If the API reflects the output of the injected command (e.g., returns the UID from id) or shows a delayed response consistent with a sleep, middleBrick flags the finding as a command‑injection vulnerability under the "Input Validation" category, providing the exact payload that triggered the behavior and remediation guidance.

Example CLI usage:

middlebrick scan https://api.example.com/mtls-endpoint

The command returns a JSON report that includes the command‑injection finding, severity, and suggested fixes.

The most reliable fix is to avoid invoking external commands altogether and perform all certificate validation using the language’s native TLS library. When external tooling is unavoidable, use safe subprocess APIs that accept arguments as an array and never invoke a shell.

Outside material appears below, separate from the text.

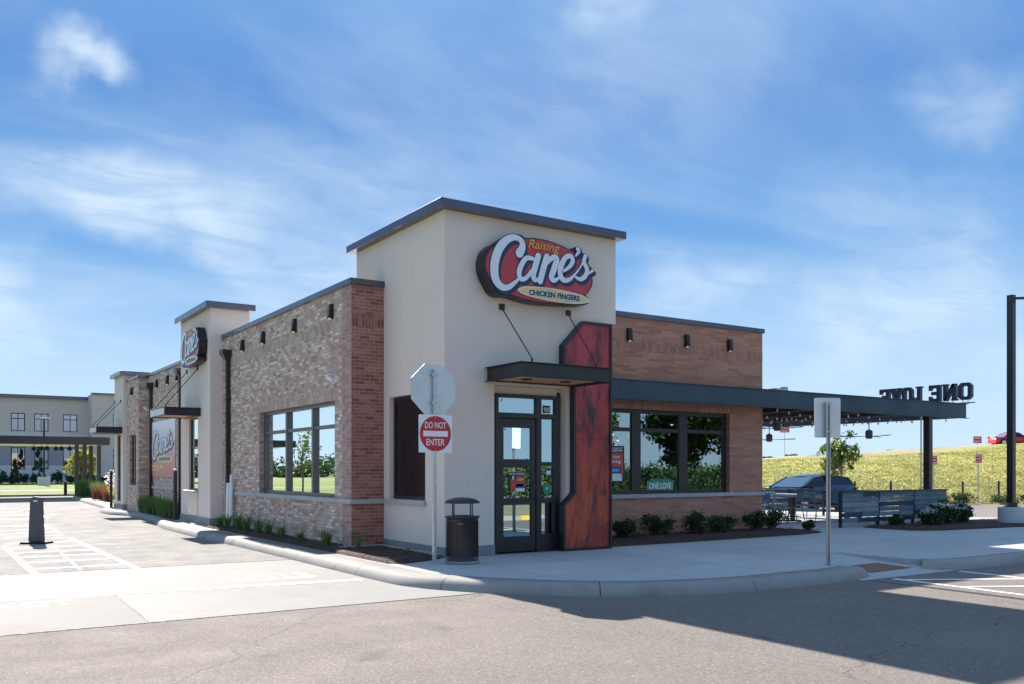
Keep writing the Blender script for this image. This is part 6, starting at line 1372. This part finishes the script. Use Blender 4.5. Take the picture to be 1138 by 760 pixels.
def car(name, label, origin, heading, L, Wd, Hh, paint, style='hatch'):
    """origin = ground point under the middle; heading = angle of the nose"""
    t = thing(name, label, 'car', origin, rz=heading); ox, oy, oz = origin
    P = lambda x, y, z: (ox + x, oy + y, oz + z)
    h2 = L / 2
    if style == 'hatch':
        belt = [(-h2, .60), (-h2 + .03, .98), (-h2 + .25, 1.10), (-0.9, 1.09), (0.4, 1.04), (0.95, 1.02), (1.5, .94), (h2 - .35, .80), (h2 - .05, .62), (h2, .48)]
        roof = [(-h2 + .12, 1.08), (-h2 + .40, Hh - .10), (-h2 + .95, Hh - .02), (-0.6, Hh), (-0.05, Hh - .02), (0.40, Hh - .10), (1.25, 1.02)]
    else:
        belt = [(-h2, .55), (-h2 + .05, .84), (-h2 + .7, .92), (-0.9, .93), (0.4, .90), (0.85, .88), (1.5, .80), (h2 - .3, .68), (h2 - .05, .55), (h2, .45)]
        roof = [(-h2 + .85, .92), (-h2 + 1.35, Hh - .13), (-0.7, Hh - .01), (-0.2, Hh), (0.15, Hh - .06), (0.95, .88)]
    wf = lambda x: (Wd / 2) * (1 - 0.10 * abs(x / h2) ** 4)
    m_ = MB(); ring = []
    for x, zt in belt:
        w = wf(x); zb = .24
        ring.append([P(x, -w * .93, zb), P(x, -w, zb + .12), P(x, -w * 1.0, min(zt, .62)), P(x, -w * .97, zt - .03), P(x, -w * .86, zt), P(x, 0, zt + .02), P(x, w * .86, zt), P(x, w * .97, zt - .03), P(x, w, min(zt, .62)), P(x, w, zb + .12), P(x, w * .93, zb)])
    n_ = len(ring[0]); vs = [v for r_ in ring for v in r_]
    m_.add(vs, [(i * n_ + k, (i + 1) * n_ + k, (i + 1) * n_ + (k + 1) % n_, i * n_ + (k + 1) % n_) for i in range(len(ring) - 1) for k in range(n_)], 0, True); m_.add(ring[0], [tuple(range(n_))[::-1]]); m_.add(ring[-1], [tuple(range(n_))])
    # roof skin
    rs = []
    for x, z in roof: w = wf(x) * (.90 if z < 1.1 else .74); rs.append([P(x, -w, z - .03), P(x, -w * .6, z + .008), P(x, 0, z + .02), P(x, w * .6, z + .008), P(x, w, z - .03)])
    i0, i1 = (1, len(rs) - 2); sub = rs[i0:i1 + (0 if style == 'hatch' else 0) + 0] if False else rs[1:-1]
    vs = [v for r_ in sub for v in r_]; m_.add(vs, [(i * 5 + k, (i + 1) * 5 + k, (i + 1) * 5 + k + 1, i * 5 + k + 1) for i in range(len(sub) - 1) for k in range(4)], 0, True)
    for s in (-1, 1):   # pillars
        for (xa, za), (xb, zb) in ((roof[0], roof[1]), (roof[-1], roof[-2])):
            m_.beam(P(xa, s * wf(xa) * .90, za - .02), P(xb, s * wf(xb) * .74, zb - .02), 0.07, 0.07)
        xm = -0.25; m_.beam(P(xm, s * wf(xm) * .93, .95), P(xm - .05, s * wf(xm) * .745, Hh - .05), 0.07, 0.05)
    body = m_.build('body', paint, t)
    g_ = MB()
    for s in (-1, 1):
        lo = [(x, s * wf(x) * .925, belt_z) for x, belt_z in ((roof[0][0] + .1, 1.08 if style == 'hatch' else .9), (-0.3, 1.06 if style == 'hatch' else .92), (roof[-1][0] - .06, 1.03 if style == 'hatch' else .87))]
        hi = [(x, s * wf(x) * .735, z - .045) for x, z in roof[1:-1]]
        pts = [P(*p) for p in lo] + [P(*p) for p in hi[::-1]]; g_.add(pts, [tuple(range(len(pts)))])
    g_.build('side_glass', 'glass_car_side', t)
    g_ = MB(); a, b = roof[-1], roof[-2]; wa, wb = wf(a[0]) * .86, wf(b[0]) * .70; g_.quad(P(a[0], -wa, a[1]), P(a[0], wa, a[1]), P(b[0], wb, b[1]), P(b[0], -wb, b[1])); g_.build('windscreen', 'glass_car', t)
    g_ = MB(); a, b = roof[0], roof[1]; g_.quad(P(a[0], -wf(a[0]) * .86, a[1]), P(a[0], wf(a[0]) * .86, a[1]), P(b[0], wf(b[0]) * .70, b[1]), P(b[0], -wf(b[0]) * .70, b[1])); g_.build('rear_glass', 'glass_car', t)
    for x in (-h2 + .82, h2 - .85):
        for s in (-1, 1):
            w = Wd / 2; wmb = MB(); wmb.tube([P(x, s * (w - .20), .33), P(x, s * (w + .005), .33)], 0.33, 26, smooth=False); wh = wmb.build('wheel', 'rubber', t)
            wmb = MB(); wmb.tube([P(x, s * (w + .006), .33), P(x, s * (w + .014), .33)], 0.22, 20, smooth=False); wmb.build('rim', 'alloy', wh)
            wmb = MB(); wmb.tube([P(x, s * (w - .25), .36), P(x, s * (w + .001), .36)], 0.385, 26, smooth=False); wmb.build('wheel_arch', 'rubber', t)
    for s in (-1, 1):
        m_ = MB(); m_.box(ox + h2 - .28, ox + h2 + .005 - .06, oy + s * (Wd / 2 - .22) - .15, oy + s * (Wd / 2 - .22) + .15, oz + .66, oz + .78); m_.build('headlight', 'lamp_clear', t)
        m_ = MB(); m_.box(ox - h2 - .01, ox - h2 + .12, oy + s * (Wd / 2 - .16) - .12, oy + s * (Wd / 2 - .16) + .12, oz + .78, oz + .98); m_.build('tail_light', 'lamp_red', t)
        m_ = MB(); yc = oy + s * (Wd / 2 + .06); m_.box(ox + .70, ox + .86, yc - .09, yc + .09, oz + .93, oz + 1.05); m_.build('wing_mirror', paint, t, bevel=0.02)
    return t
car('parked_car', 'dark blue hatchback parked beyond the patio under the young tree', (21.15, 9.2, RZ), R(180), 4.1, 1.7, 1.50, 'car_blue')
p = rd(uu(1126) * 94, 94, 4.0); car('passing_car', 'red saloon on the crest of the grass bank behind the lamp pole', p, math.atan2(-S_, C_), 4.5, 1.8, 1.45, 'car_red', 'saloon')

# ================================================================== ACROSS THE STREET (seen only in the glass)
for i, (x, y, h, r_) in enumerate([(44.5, -28, 12, 5.0), (50, -33, 14, 5.4), (47, -38, 9, 4.4), (41.5, -45, 8, 3.0), (36, -60, 9, 3.6), (56, -38, 13, 5.0)]):
    tree('street_tree', 'broad dark tree across the street reflected in the wing window', (x, y, 0.2), h, (0, 0, h * .55), (r_, r_, h * .42), 'leaf_forest', 9000, 0.26, 0.22, 200 + i, 'trees across the street', nclust=80)
t = thing('hedge', 'long dark hedge added across the street to darken the entrance door glass', 'hedge', (26, -20, 0)); mb = MB(); rng = np.random.default_rng(8)  # unseen hedge, added so the door glass reflects something dark
leaves(mb, rng, [(x, -20 + rng.normal(0, .3), rng.uniform(.2, 1.7)) for x in np.arange(9, 60, 0.12)], 26000, (.25, .3, .2), .11); mb.build('foliage', 'leaf_dark', t)
tree('lawn_tree', 'young tree on the lawn across the lane reflected in the side window', (-14.3, 43, -.05), 4.6, (0, 0, 3.0), (1.1, 1.1, 1.4), 'leaf_young', 260, .12, .05, 210)
rng = np.random.default_rng(77); mb = MB()
cs = []
for k in range(420):
    a = rng.uniform(0, 1); x = -30 - 170 * a; y = 185 + rng.uniform(0, 16) - 60 * a; cs.append((x, y, rng.uniform(0.3, 3.2 + 1.6 * math.sin(x * .13) + 1.2 * math.sin(x * .43))))
leaves(mb, rng, cs, 30000, (2.6, 2.0, 0.8), 0.5)
o = mb.build('far_wood', 'leaf_forest'); tag(o, 'distant belt of dark trees beyond the lawn across the lane', 'wood', kind='stuff')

Node.js (using tls module)

const tls = require('tls');
const fs = require('fs');

const options = {
  key: fs.readFileSync('server-key.pem'),
  cert: fs.readFileSync('server-cert.pem'),
  ca: fs.readFileSync('ca.pem'),          // trust store for client certs
  requestCert: true,                      // require client cert
  rejectUnauthorized: true                // fail if client cert not trusted
};

const server = tls.createSecureServer(options, (socket) => {
  // socket.getPeerCertificate() provides the verified client cert
  const cert = socket.getPeerCertificate();
  // Use cert properties directly; no shell needed
  socket.write(`Hello ${cert.subject.CN}\n`);
  socket.end();
});

server.listen(8443);

Go (using crypto/tls)

package main

import (
	"crypto/tls"
	"crypto/x509"
	"io/ioutil"
	"log"
	"net/http"
)

func main() {
	caCert, _ := ioutil.ReadFile("ca.pem")
	caPool := x509.NewCertPool()
	caPool.AppendCertsFromPEM(caCert)

	serverCert, _ := tls.LoadX509KeyPair("server-cert.pem", "server-key.pem")

	tlsConfig := &tls.Config{
		Certificates: []tls.Certificate{serverCert},
		ClientAuth:   tls.RequireAndVerifyClientCert,
		ClientCAs:    caPool,
	}

	server := &http.Server{
		Addr:      ":8443",
		TLSConfig: tlsConfig,
		Handler:   http.HandlerFunc(func(w http.ResponseWriter, r *http.Request) {
			if r.TLS == nil || len(r.TSL.PeerCertificates) == 0 {
				http.Error(w, "client cert required", http.StatusBadRequest)
				return
			}
			cert := r.TLS.PeerCertificates[0]
			w.Write([]byte("Hello " + cert.Subject.CommonName + "\n"))
		}),
	}

	log.Fatal(server.ListenAndServeTLS("", "")) // cert/key already in tlsConfig
}

Python (using ssl.SSLContext)

import ssl
import socket

context = ssl.SSLContext(ssl.PROTOCOL_TLS_SERVER)
context.load_cert_chain(certfile="server-cert.pem", keyfile="server-key.pem")
context.load_verify_locations(cafile="ca.pem")
context.verify_mode = ssl.CERT_REQUIRED  # demand client cert

with socket.socket(socket.AF_INET, socket.SOCK_STREAM) as sock:
    sock.bind(('0.0.0.0', 8443))
    sock.listen(5)
    with context.wrap_socket(sock, server_side=True) as ssock:
        conn, addr = ssock.accept()
        # conn is an SSLSocket; client cert is already validated
        cert = conn.getpeercert()
        conn.sendall(f'Hello {cert.get("subject", [[('', 'CN')]])[0][1]}\n'.encode())
        conn.close()

If you must call an external tool (e.g., for legacy reasons), never build a command string with user input. Instead, pass data as separate arguments or via environment variables, and avoid shell=True.

Unsafe (example to avoid)

# DO NOT DO THIS
cmd = f'openssl verify -CAfile ca.pem {user_supplied_cert}'
os.system(cmd)

Safe alternative (Node.js)

const { execFile } = require('child_process');
execFile('openssl', ['verify', '-CAfile', 'ca.pem', certPath], (err, stdout, stderr) => {
    // handle result
});

By eliminating shell concatenation and relying on proven TLS libraries, you remove the command‑injection surface while preserving the security benefits of mutual TLS.